頭を張る男が、エースとしての役割を果たした。楽天則本昂大投手(26)が、完投で両リーグトップの9勝目を挙げた。台風3号の影響のため6回表終了降雨コールドとなった試合で、5回を2安打1失点に抑えた。前回登板の6月26日オリックス戦(Koboパーク宮城)に続く3連戦初戦の試合を託され、負ければ首位陥落の可能性もある、チームのピンチを見事に救った。

 スタンドには、かっぱ姿や傘を差すファンの姿があった。則本は、マウンド後方の金具を何度も手に取った。スパイクの裏には、すぐに土が挟まった。ZOZOマリン特有の海風に乗り、顔にも雨粒が襲いかかる。入念に足場を整え、4点リードの5回のマウンドに上がった。「マウンドはぬかるんでいた。でも、そこは相手も同じ条件なので。関係ない」。先頭中村には9球粘られたが、10球目、内角を襲うフォークで空振り三振。田村には、154キロ直球で外角ギリギリを突いた。サントスには、146キロ直球を外角低めに収めた。もはや“恒例”の3者連続三振だった。

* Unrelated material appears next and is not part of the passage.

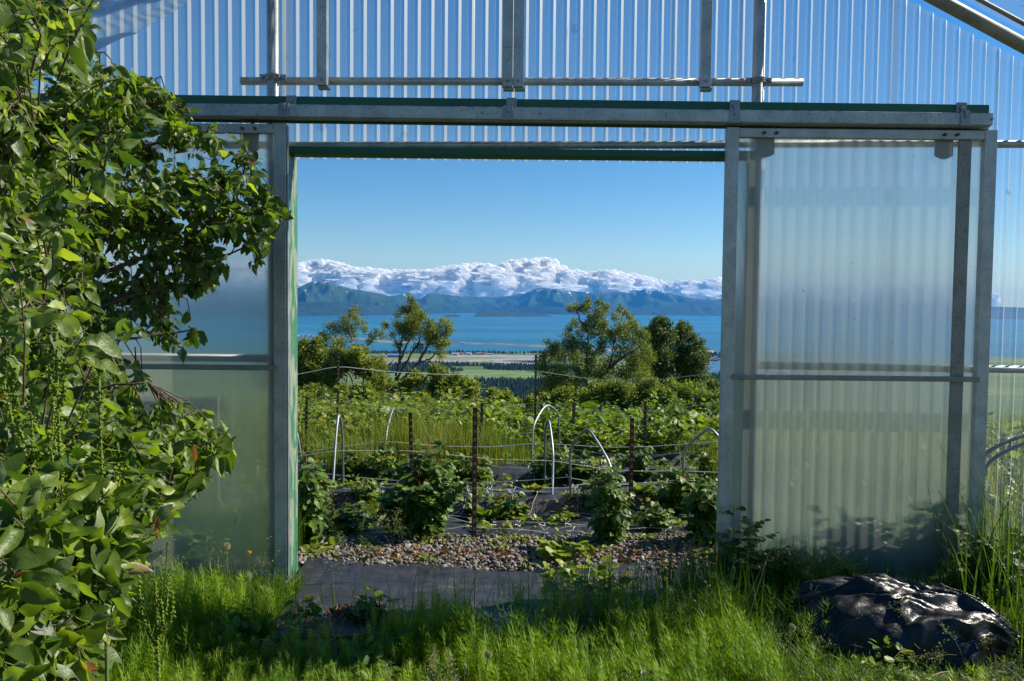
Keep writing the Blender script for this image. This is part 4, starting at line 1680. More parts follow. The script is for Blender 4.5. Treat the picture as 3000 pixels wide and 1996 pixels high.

 台風3号の影響で、試合開始直後から雨が降り出した。1点リードの初回こそ、34球を要すなど制球が乱れた。2個の四球が絡み、同点打を許した。満塁のピンチも背負ったが、2回以降は別人と化した。「真ん中でいいから振らしていこう」と決め、2回から5回まで4イニング連続の3者凡退。1人の走者も許さなかった。6回表終了後に、中断、コールドとなった試合でハーラートップの9勝目をつかんだ。「1回に満塁で1点に抑えられたから今日の勝ちがある」と完全にリセットした。